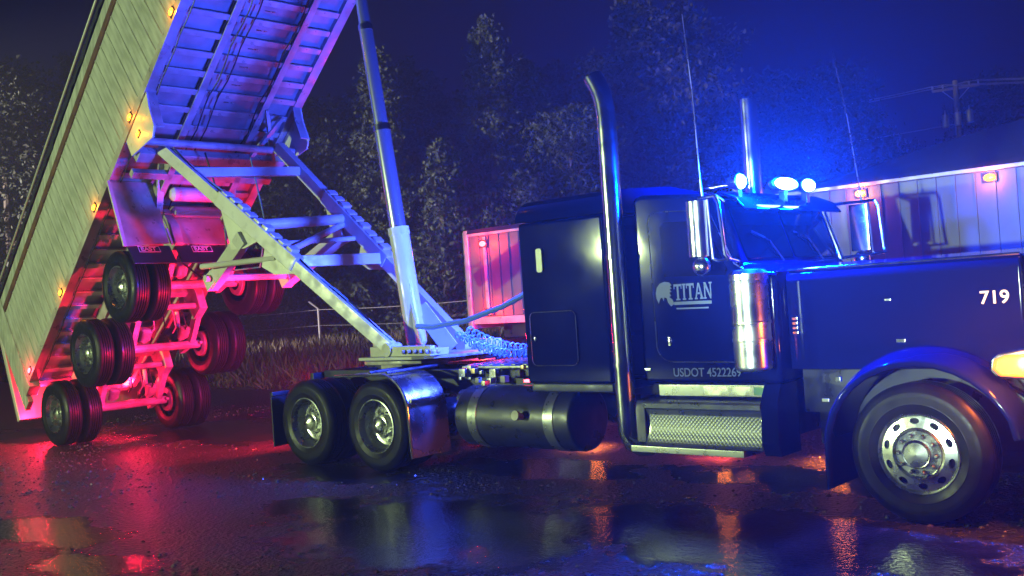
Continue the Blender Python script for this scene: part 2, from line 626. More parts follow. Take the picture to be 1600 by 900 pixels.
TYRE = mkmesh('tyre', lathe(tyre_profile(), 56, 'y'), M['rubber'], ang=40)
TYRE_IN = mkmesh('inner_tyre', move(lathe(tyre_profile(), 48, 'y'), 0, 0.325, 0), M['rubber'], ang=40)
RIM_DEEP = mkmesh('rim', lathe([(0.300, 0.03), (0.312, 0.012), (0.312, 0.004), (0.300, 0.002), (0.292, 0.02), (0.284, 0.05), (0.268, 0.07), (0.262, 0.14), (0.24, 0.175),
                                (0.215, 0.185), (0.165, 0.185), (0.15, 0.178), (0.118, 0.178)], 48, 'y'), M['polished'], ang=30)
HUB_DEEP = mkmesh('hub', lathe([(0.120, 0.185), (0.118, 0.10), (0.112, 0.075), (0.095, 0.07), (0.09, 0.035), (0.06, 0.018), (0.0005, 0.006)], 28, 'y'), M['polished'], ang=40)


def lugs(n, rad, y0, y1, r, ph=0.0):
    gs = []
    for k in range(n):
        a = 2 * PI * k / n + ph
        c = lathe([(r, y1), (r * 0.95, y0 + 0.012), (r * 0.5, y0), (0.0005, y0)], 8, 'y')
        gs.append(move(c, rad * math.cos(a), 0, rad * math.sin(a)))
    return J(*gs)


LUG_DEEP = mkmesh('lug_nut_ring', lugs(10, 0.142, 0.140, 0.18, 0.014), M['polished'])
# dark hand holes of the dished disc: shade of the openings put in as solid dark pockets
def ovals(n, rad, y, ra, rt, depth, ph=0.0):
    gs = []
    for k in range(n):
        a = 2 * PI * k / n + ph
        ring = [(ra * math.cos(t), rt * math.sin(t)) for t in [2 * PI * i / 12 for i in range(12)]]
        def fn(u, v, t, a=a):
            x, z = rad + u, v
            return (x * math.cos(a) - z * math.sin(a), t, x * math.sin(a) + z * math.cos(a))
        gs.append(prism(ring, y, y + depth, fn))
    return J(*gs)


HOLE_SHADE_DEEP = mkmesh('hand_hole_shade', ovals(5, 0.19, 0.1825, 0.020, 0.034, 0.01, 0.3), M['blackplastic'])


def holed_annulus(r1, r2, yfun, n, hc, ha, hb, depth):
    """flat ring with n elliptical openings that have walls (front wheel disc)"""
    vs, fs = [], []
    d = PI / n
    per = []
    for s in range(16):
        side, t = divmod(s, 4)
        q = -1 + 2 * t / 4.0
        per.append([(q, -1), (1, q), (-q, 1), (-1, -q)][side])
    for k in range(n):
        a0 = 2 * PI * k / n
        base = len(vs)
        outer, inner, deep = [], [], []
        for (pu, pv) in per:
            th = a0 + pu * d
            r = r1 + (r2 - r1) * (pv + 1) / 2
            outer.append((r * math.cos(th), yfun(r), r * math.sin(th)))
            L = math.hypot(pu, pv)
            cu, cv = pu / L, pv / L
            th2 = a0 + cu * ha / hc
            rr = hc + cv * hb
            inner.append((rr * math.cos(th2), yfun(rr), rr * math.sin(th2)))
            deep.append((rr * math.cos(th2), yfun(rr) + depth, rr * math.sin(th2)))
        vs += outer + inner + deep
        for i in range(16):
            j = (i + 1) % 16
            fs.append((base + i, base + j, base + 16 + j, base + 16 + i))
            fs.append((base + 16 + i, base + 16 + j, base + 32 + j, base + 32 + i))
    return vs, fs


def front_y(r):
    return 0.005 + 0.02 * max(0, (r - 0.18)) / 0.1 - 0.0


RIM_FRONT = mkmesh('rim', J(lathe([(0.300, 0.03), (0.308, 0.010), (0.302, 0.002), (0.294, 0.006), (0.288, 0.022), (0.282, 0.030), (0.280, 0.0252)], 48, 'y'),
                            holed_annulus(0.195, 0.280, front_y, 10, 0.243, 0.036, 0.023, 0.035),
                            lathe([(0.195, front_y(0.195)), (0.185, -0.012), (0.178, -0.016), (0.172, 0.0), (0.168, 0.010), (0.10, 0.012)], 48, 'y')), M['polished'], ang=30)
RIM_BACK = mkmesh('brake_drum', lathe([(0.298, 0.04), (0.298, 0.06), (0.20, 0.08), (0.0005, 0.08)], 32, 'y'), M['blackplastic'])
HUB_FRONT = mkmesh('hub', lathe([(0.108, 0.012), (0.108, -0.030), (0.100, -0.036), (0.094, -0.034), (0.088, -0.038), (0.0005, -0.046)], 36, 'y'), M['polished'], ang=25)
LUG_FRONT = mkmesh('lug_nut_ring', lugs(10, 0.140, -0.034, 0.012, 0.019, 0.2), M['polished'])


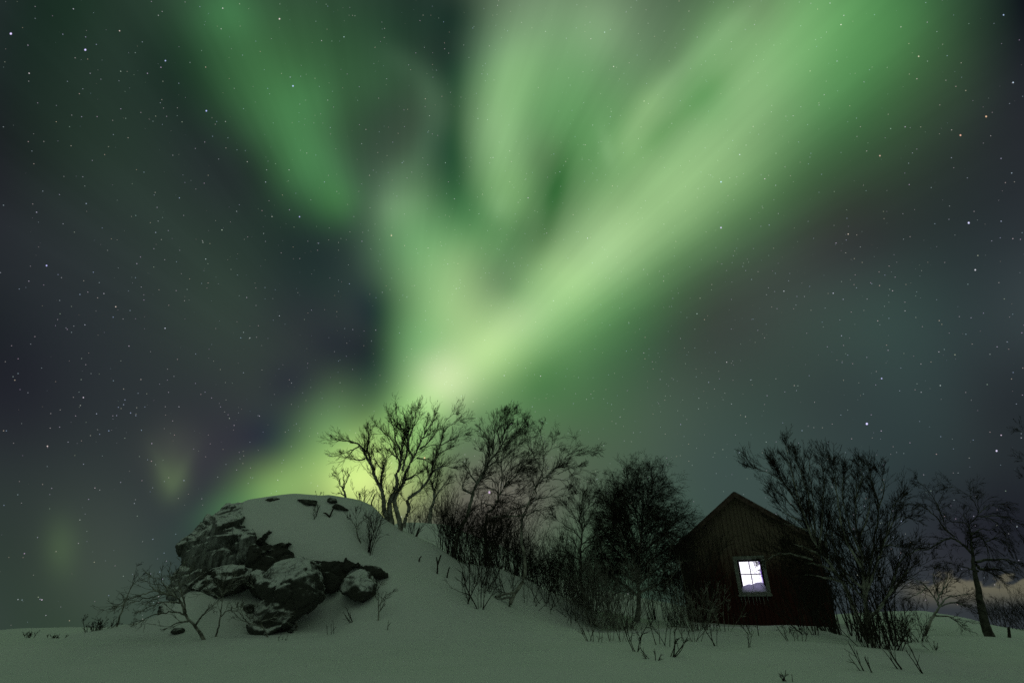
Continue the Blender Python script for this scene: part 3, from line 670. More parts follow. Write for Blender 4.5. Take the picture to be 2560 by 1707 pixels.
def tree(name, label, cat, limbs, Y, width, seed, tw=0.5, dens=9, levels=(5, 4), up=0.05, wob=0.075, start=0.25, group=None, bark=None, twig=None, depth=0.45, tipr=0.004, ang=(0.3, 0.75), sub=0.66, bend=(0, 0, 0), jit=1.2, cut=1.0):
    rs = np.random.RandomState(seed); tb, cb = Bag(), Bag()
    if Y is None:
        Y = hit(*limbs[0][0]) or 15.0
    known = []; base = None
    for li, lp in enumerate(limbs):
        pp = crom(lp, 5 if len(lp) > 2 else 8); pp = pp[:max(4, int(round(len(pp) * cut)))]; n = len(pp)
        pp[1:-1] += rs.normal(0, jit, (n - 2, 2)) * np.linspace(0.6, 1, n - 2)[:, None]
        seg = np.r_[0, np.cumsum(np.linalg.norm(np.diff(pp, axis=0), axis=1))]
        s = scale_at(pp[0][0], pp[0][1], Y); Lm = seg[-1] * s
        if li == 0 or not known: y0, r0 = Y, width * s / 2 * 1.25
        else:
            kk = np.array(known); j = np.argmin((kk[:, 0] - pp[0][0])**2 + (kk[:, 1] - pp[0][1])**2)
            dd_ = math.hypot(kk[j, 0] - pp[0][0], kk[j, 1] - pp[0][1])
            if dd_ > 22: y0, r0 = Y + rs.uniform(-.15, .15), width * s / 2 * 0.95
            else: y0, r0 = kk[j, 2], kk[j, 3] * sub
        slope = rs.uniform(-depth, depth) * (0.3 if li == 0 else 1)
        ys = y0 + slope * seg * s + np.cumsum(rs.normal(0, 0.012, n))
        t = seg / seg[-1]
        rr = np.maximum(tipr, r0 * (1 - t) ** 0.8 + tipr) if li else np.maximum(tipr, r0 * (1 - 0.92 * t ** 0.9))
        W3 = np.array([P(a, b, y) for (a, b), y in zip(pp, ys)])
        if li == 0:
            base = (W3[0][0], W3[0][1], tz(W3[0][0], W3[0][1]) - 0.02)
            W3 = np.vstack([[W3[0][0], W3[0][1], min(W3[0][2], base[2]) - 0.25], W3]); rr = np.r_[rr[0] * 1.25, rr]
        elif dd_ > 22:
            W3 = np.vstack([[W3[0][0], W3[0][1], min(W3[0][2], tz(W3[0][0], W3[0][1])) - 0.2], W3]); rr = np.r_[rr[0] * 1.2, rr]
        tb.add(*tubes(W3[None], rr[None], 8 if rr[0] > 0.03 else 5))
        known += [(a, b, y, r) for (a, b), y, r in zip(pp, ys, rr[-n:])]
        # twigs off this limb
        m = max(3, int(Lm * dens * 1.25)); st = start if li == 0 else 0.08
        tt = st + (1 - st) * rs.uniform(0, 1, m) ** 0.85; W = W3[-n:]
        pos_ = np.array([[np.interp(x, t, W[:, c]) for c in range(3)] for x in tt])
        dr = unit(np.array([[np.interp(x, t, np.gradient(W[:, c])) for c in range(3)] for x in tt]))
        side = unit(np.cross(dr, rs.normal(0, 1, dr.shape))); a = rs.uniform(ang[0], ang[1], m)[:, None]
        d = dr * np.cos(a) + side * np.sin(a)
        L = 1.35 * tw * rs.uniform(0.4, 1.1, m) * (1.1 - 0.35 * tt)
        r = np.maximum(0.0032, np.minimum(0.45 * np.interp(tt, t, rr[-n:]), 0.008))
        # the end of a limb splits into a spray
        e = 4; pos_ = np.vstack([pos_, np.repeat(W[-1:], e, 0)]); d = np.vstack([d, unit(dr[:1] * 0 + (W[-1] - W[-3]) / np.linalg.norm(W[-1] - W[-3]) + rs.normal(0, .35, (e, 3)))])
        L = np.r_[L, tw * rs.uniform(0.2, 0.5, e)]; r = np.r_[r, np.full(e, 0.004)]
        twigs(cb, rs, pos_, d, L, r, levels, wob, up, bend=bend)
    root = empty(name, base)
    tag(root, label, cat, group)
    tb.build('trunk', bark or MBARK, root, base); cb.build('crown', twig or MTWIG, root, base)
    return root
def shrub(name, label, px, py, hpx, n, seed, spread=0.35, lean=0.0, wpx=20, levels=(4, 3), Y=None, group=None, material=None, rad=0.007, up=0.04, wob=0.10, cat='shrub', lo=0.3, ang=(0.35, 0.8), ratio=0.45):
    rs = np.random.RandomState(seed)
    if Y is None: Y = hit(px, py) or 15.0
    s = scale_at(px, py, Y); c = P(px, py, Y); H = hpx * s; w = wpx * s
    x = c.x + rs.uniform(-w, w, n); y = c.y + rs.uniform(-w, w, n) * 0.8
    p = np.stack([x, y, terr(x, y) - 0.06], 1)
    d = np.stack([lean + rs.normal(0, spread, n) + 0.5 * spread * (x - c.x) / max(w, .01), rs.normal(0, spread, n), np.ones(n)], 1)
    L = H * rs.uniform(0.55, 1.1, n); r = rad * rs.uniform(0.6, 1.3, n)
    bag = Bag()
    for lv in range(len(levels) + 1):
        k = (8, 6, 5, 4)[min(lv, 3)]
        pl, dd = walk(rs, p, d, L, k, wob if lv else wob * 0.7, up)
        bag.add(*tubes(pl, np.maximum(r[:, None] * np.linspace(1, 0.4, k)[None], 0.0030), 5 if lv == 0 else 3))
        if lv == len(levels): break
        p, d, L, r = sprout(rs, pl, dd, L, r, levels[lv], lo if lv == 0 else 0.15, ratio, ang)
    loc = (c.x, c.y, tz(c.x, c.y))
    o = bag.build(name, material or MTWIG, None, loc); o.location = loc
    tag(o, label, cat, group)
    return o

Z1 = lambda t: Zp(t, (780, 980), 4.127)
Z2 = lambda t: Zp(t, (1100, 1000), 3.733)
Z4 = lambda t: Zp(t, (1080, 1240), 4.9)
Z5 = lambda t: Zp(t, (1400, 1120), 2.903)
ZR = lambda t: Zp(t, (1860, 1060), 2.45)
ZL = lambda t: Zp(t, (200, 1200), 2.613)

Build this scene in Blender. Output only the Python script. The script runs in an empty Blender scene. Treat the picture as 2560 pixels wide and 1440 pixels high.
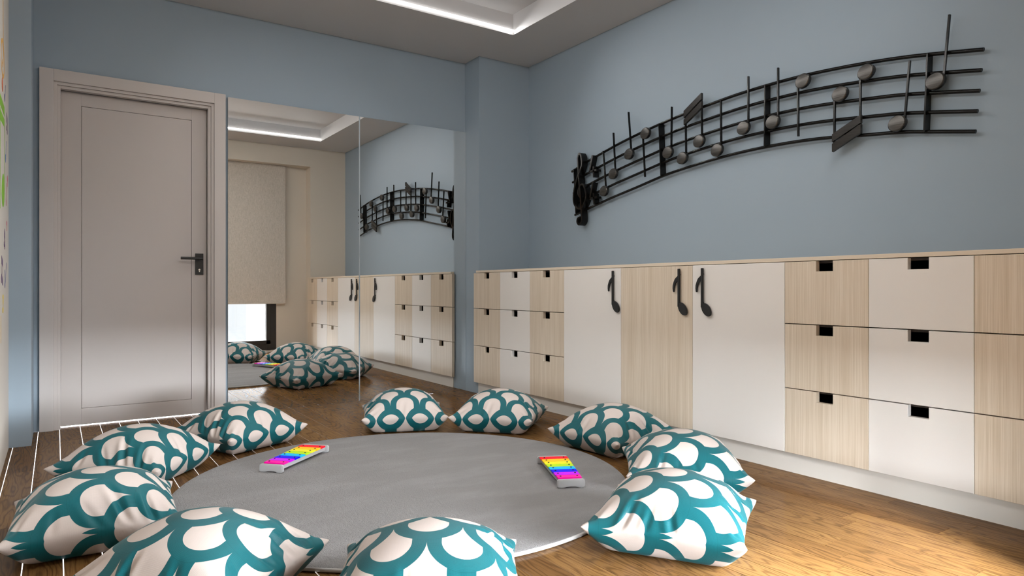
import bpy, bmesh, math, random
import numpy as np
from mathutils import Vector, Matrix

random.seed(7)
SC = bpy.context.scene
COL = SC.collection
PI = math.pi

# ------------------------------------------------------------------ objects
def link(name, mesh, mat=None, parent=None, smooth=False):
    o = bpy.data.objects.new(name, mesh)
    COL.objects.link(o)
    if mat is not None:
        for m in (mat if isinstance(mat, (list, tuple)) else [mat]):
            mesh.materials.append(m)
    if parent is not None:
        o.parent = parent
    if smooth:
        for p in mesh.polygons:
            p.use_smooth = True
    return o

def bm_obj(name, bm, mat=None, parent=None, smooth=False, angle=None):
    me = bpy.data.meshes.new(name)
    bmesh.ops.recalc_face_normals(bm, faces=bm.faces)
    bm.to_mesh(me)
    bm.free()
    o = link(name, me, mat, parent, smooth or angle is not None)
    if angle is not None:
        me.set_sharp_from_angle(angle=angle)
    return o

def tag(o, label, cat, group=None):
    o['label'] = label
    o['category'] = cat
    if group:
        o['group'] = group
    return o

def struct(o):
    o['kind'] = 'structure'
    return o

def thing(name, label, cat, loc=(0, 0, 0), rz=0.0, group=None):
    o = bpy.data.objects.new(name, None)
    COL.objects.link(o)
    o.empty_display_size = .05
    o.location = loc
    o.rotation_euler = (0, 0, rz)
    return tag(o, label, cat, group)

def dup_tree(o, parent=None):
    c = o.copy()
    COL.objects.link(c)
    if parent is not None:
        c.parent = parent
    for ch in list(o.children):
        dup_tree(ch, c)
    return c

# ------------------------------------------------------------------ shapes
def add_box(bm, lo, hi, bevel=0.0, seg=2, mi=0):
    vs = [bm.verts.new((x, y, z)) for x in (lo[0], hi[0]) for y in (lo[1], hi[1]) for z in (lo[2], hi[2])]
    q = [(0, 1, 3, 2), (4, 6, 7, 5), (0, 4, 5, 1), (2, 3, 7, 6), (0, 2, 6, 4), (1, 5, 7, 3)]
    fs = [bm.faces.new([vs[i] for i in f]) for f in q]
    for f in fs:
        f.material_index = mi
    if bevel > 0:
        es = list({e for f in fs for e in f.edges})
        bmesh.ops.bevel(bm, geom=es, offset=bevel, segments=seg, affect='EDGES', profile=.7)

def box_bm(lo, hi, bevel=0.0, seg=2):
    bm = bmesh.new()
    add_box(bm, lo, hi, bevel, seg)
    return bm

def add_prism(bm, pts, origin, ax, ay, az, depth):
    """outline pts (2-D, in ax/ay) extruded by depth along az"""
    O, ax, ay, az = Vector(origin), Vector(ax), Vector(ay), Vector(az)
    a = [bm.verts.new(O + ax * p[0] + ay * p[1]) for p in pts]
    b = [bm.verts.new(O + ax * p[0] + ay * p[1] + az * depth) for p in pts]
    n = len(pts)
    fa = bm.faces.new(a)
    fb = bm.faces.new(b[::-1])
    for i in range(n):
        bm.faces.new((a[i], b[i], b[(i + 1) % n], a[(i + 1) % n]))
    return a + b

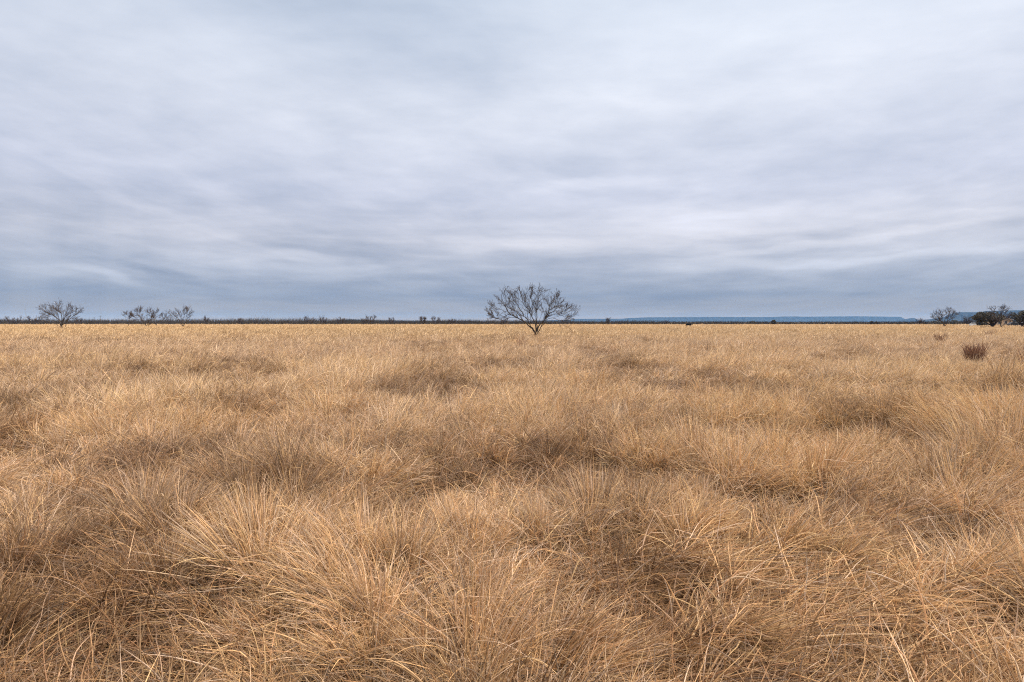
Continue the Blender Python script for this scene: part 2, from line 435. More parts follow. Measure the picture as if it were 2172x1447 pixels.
----------
Written problem.
Begin at the line containing "Build this scene", end at the line containing "PI = math.pi", and copy those lines word for word, both included. Skip pictures.

Response to this task.
Build this scene in Blender. Output only the Python script. The script runs in an empty Blender scene. Treat the picture as 2560 pixels wide and 1440 pixels high.
import bpy, bmesh, math, random
import numpy as np
from mathutils import Vector, Matrix

random.seed(7)
SC = bpy.context.scene
COL = SC.collection
PI = math.pi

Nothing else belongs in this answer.